Originally the LCS modules were designed to be part of a newer system called the Dream Maker LCS system, which consists of a pair of monopole main speakers, and then the up-firing LCS modules would supply the additional spectrally-correct reverberant field energy that would get its recommended 10 milliseconds (or more) of arrival-time-delay from taking the long bounce off the ceiling. Obviously this calls for fairly aggressive radiation pattern control in the LCS modules, but fortunately that's something I'm comfortable working with. So conceptually the Dream Maker LCS system is a bipolar like the original Dream Maker, but instead of the rear-firing drivers bouncing their energy off the wall, we use up-firing drivers which bounce their energy off the ceiling. (If your ceiling is absorptive, you can stand the LCS modules on end and aim them at a wall.)

So what O_Holter has is a system that combines both rear-firing and up-firing drivers contributing to the reverberant field, and apparently the net effect is pretty good:

"They do something special, have never experienced it before. The soundscape becomes much more three dimensional, embodied, fleshed out, poignant; the sound is almost visually present, and this effect covers most of the room.
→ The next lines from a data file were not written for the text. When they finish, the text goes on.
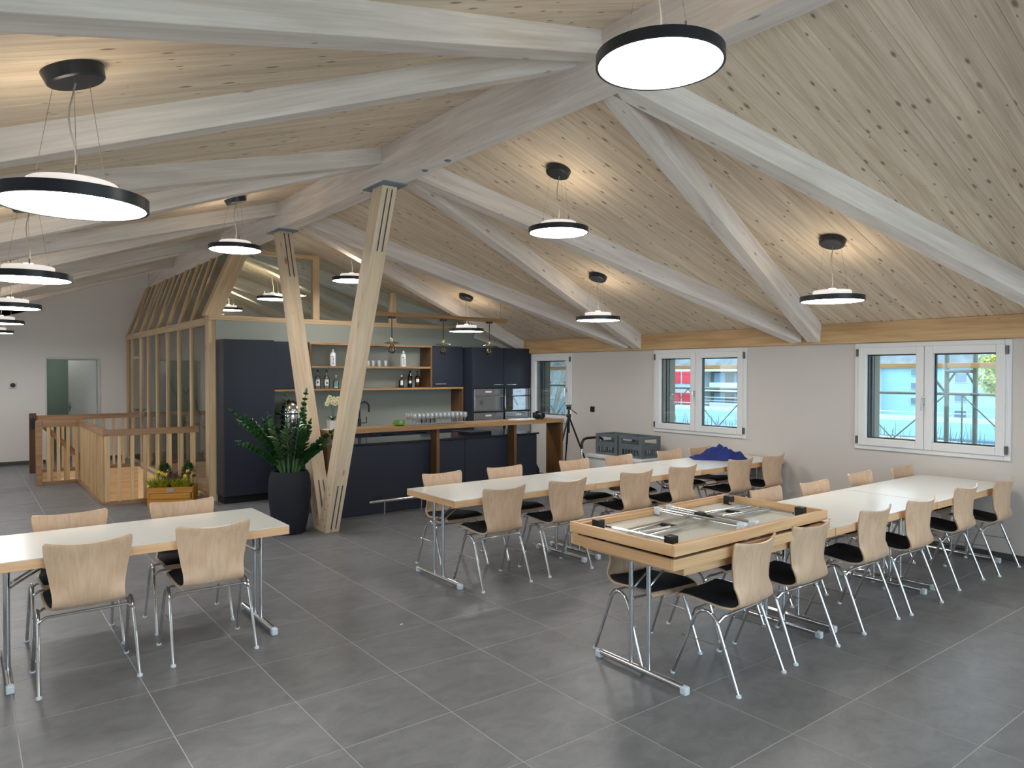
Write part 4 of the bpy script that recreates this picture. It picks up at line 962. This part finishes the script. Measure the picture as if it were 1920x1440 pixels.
def frond(bx_, by_, ang, lean, h, k0):
    """arching stalk with paired leaflets"""
    dx, dy = math.cos(ang), math.sin(ang); pts = []
    for i in range(9):
        t = i / 8; pts.append(Vector((bx_ + dx * lean * t ** 1.6, by_ + dy * lean * t ** 1.6, .60 + h * t - .12 * lean * t ** 3)))
    stem = MB().tube(pts, [.016 - .012 * i / 8 for i in range(9)], 7).build('stalk', 'stalk', pp, 60)
    n = 11
    for i in range(n):
        t = .30 + .70 * i / (n - 1); f = t * 8; a = int(min(f, 7)); p = pts[a].lerp(pts[a + 1], f - a); tg = (pts[min(a + 1, 8)] - pts[a]).normalized()
        side = Vector((-dy, dx, 0)); L = (.155 if i < n - 2 else .11) * random.uniform(.85, 1.1) * math.sin(math.pi * (.25 + .62 * t))
        for s in (-1, 1):
            d = tg * .75 + side * s * 1.0 + Vector((0, 0, random.uniform(-.1, .25)))
            m = MB(); leafblade(m, p, d, L, .062, .10, tg); m.build('leaflet', 'leaf', stem, 60)
    m = MB(); leafblade(m, pts[-1], tg, .09, .03, .05, (dy, -dx, .2)); m.build('leaflet', 'leaf', stem, 60)
view = math.atan2(PYc, PX)
for q, (a, ln, h) in enumerate(((view + 1.55, .50, .78), (view + 1.75, .42, .66), (view + 1.3, .38, .70), (view - 1.5, .10, .92), (view + .2, .12, .90), (view - 1.45, .36, .52), (view - 1.7, .30, .38), (view + 2.4, .22, .70), (view - 2.7, .18, .66), (view + .9, .26, .62), (view - .8, .22, .60), (view + 3.0, .14, .58), (view + 1.9, .44, .46), (view - 2.2, .12, .74))):
    frond(PX + .07 * math.cos(a), PYc + .07 * math.sin(a), a, ln, h, q)

pl = empty('flower_planter', (2.25, 10.42, 0)); tag(pl, 'wooden flower box planted with heather and dwarf conifers by the balustrade', 'planter')
PM = Matrix.Translation((2.23, 10.36, 0)) @ Matrix.Rotation(R(-24), 4, 'Z')
for k, (z0, z1, ins) in enumerate(((0, .085, 0), (.09, .165, .02), (.17, .245, 0))):
    hx, hy = .27, .17
    for sy in (-1, 1):
        MB().box(-hx + ins, hx - ins, sy * hy - .012, sy * hy + .012, z0, z1).build('board', 'planter_wood', pl, None, .003, PM)
    for sx in (-1, 1):
        MB().box(sx * hx - .012, sx * hx + .012, -hy + .013, hy - .013, z0, z1).build('board', 'planter_wood', pl, None, .003, PM)
MB().box(-.256, .256, -.156, .156, .02, .225).build('soil', 'soil', pl, None, 0, PM)
MB().box(-.04, .05, -hy - .016, -hy - .012, .185, .225).build('name_plate', 'brushed_steel', pl, None, .001, PM)
def tuft(m, c, n, h, sp, w):
    for k in range(n):
        a = random.uniform(0, 6.28); l = h * random.uniform(.6, 1.1); d = Vector((math.cos(a) * sp, math.sin(a) * sp, 1)); leafblade(m, (c[0] + random.uniform(-.10, .10), c[1] + random.uniform(-.06, .06), c[2]), d, l, w, .12)
def plant(nm, mat, c, n, h, sp, w, lab):
    m = MB(); tuft(m, c, n, h, sp, w); o = m.build(nm, mat, None, 60, 0, PM); tag(o, lab, 'plant')
plant('heather', 'heather', (-.15, -.08, .226), 190, .20, .75, .014, 'yellow-green heather at the left front of the flower box')
plant('heather', 'heather', (.11, -.08, .226), 190, .20, .75, .014, 'yellow-green heather at the right front of the flower box')
plant('heather', 'heather_pink', (.0, .04, .226), 140, .26, .45, .014, 'mauve heather in the middle of the flower box')
for x, y, lab in ((-.12, .09, 'left dwarf conifer in the flower box'), (.18, .07, 'right dwarf conifer in the flower box')):
    m = MB()
    for k in range(420):
        a = random.uniform(0, 6.28); b = random.uniform(-.5, 1.5); r = .095; p = (x + r * .6 * math.cos(a) * math.cos(b), y + r * .6 * math.sin(a) * math.cos(b), .40 + r * math.sin(b)); leafblade(m, p, (math.cos(a) * math.cos(b), math.sin(a) * math.cos(b), math.sin(b) + .4), .06, .010, .1)
    m.tube([(x, y, .226), (x, y, .36)], .01, 6); tag(m.build('dwarf_conifer', 'conifer', None, 60, 0, PM), lab, 'plant')
for k in range(9):
    x, y = (-.22 + .045 * k, -.02) if k < 4 else (.16 + .028 * (k - 4), -.06 + .03 * (k % 2)); z = .375 + .02 * ((k * 3) % 4)
    e = empty('pansy', (0, 0, 0)); e.matrix_basis = PM @ Matrix.Translation((x, y, .226))
    tag(e, '%s pansy in the %s half of the flower box, %s from its left' % ('dark red' if k in (6, 8) else 'yellow', 'left' if k < 4 else 'right', ORD[k if k < 4 else k - 4]), 'flower', 'pansies in the flower box')
    MB().tube([(x, y, .226), (x, y, z)], .003, 5).build('stem', 'stalk', e, None, 0, PM)
    fl = MB()
    for q in range(5): a = q * 1.257; fl.ico((x + .014 * math.cos(a), y - .004, z + .014 * math.sin(a)), .012, 1, (1, .4, 1))
    fl.build('petals', 'flower_yellow' if k not in (6, 8) else 'flower_dark', e, 60, 0, PM)

# ------------------------------------------------------------------ by the window wall: tripod, crates, hand truck, socket, jacket
tr = empty('tripod', (7.36, 8.12, 0)); tag(tr, 'black camera tripod standing at the end of the bar', 'tripod')
tx, ty = 7.34, 8.15
MB().lathe([(.016, 0), (.016, .36)], 12, (tx, ty, .84)).build('centre_column', 'black_plastic', tr, 40)
MB().lathe([(.035, 0), (.04, .03), (.03, .05)], 14, (tx, ty, 1.08)).build('spider', 'black_plastic', tr, 40)
MB().box(tx - .03, tx + .03, ty - .025, ty + .025, 1.2, 1.25).box(tx - .045, tx + .045, ty - .03, ty + .03, 1.255, 1.27).build('head', 'black_plastic', tr, None, .006)
MB().tube([(tx, ty, 1.22), (tx + .02, ty - .16, 1.14)], .007, 8).build('pan_handle', 'black_plastic', tr, 40)
for dx, dy in ((.12, -.50), (-.34, .05), (.24, .38)):
    t1 = Vector((tx, ty, 1.10)); t3 = Vector((tx + dx, ty + dy, 0)); a = t1.lerp(t3, .4); b = t1.lerp(t3, .7)
    lg = MB().tube([t1, a], .014, 8).tube([a, b], .011, 8).tube([b, t3], .008, 8).build('leg', 'black_plastic', tr, 40)
    for p in (a, b): MB().ico(p, .02, 1).build('leg_clamp', 'black_plastic', lg)
sk = MB().box(XR - .012, XR, 8.04, 8.13, 1.15, 1.235).build('plate', 'black_plastic', None, None, .003); sk.name = 'light_switch'
tag(sk, 'black switch plate on the wall right of the narrow window', 'switch')
cb = empty('cool_box', (7.45, 7.0, 0)); tag(cb, 'pale grey storage box under the grey crates', 'box')
MB().box(7.12, 7.68, 6.47, 7.50, .03, .55).build('body', 'cool_box', cb, None, .012); MB().box(7.10, 7.70, 6.45, 7.52, .55, .60).build('lid', 'cool_box', cb, None, .012)
def crate(x0, y0, w, d, z0, lab):
    e = empty('crate', (x0 + w / 2, y0 + d / 2, z0)); tag(e, lab, 'crate', 'grey bottle crates'); h = .29; t = .016
    MB().box(x0, x0 + w, y0, y0 + d, z0, z0 + t).build('base', 'crate_grey', e)
    def side(fix, a0, a1, axis):
        m = MB()
        def b(u0, u1, v0, v1):
            if axis == 'X': m.box(fix, fix + t, u0, u1, v0, v1)
            else: m.box(u0, u1, fix, fix + t, v0, v1)
        b(a0, a0 + .05, z0 + t, z0 + h); b(a1 - .05, a1, z0 + t, z0 + h); b(a0 + .05, a1 - .05, z0 + h - .04, z0 + h); b(a0 + .05, a1 - .05, z0 + .11, z0 + .18); b(a0 + .05, a1 - .05, z0 + t, z0 + .03)
        n = 6
        for k in range(n + 1):
            u = a0 + .05 + (a1 - a0 - .1) * k / n; b(u - .007, u + .007, z0 + .03, z0 + .11)
        m.build('side', 'crate_grey', e, None, .002)
    side(x0, y0, y0 + d, 'X'); side(x0 + w - t, y0, y0 + d, 'X'); side(y0, x0 + t, x0 + w - t, 'Y'); side(y0 + d - t, x0 + t, x0 + w - t, 'Y')
    return e
crate(7.22, 7.02, .38, .42, .601, 'grey plastic bottle crate on the storage box, further from the camera'); crate(7.22, 6.56, .38, .42, .601, 'grey plastic bottle crate on the storage box, nearer the camera')
ht = empty('hand_truck', (7.2, 7.66, 0)); tag(ht, 'folding hand truck with black loop handle beside the crates', 'hand truck')
MB().tube([(7.10, 7.60, .05), (7.10, 7.60, .74), (7.13, 7.60, .79), (7.2, 7.60, .81), (7.44, 7.60, .81), (7.5, 7.60, .79), (7.53, 7.60, .74), (7.53, 7.60, .05)], .013, 10).build('frame', 'chrome', ht, 40)
MB().tube([(7.10, 7.60, .66), (7.10, 7.60, .74), (7.13, 7.60, .79), (7.2, 7.60, .81), (7.44, 7.60, .81), (7.5, 7.60, .79), (7.53, 7.60, .74), (7.53, 7.60, .66)], .019, 10).build('grip', 'black_plastic', ht, 40)
MB().box(7.1, 7.53, 7.54, 7.62, .01, .03).build('toe_plate', 'brushed_steel', ht)
for x in (7.06, 7.57):
    MB().lathe([(.07, -.015), (.07, .015)], 18).build('wheel', 'black_plastic', ht, 40, 0, Matrix.Translation((x, 7.66, .07)) @ Matrix.Rotation(R(90), 4, 'Y'))
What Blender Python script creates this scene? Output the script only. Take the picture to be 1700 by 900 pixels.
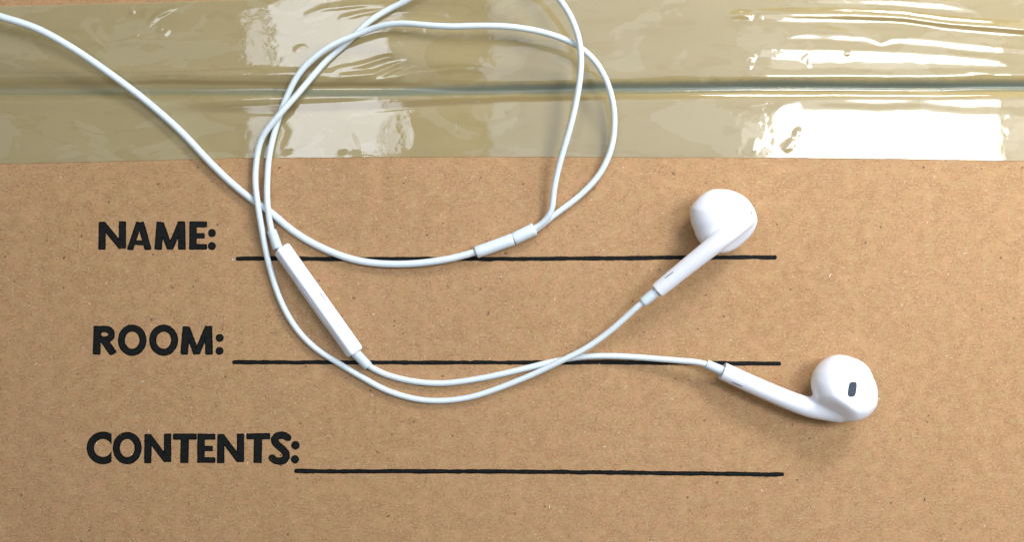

When I walk forward from the listener position it is like moving through the front seats of a concert venue, and then on to the stage itself, the musicians playing around me. Quite amazing. There are SOME things I dont like with reverberant energy, but this execution is mainly for the better. When I turn off the LCS, playing the main speakers (Dream makers) alone, it still sounds fine, but more traditional, flatter, less engaging."

We are working on a "universal" LCS module that can be added to most existing systems, as we think that it can benefit a wide range of systems. So theoretically Pankaj could retain everything the Green Mountain Audio speakers are doing right as far as the first arrival sound goes, and add a generous helping of spectrally-correct reverberant energy that will arrive after a decent time delay from taking the long bounce from the floor up to the ceiling.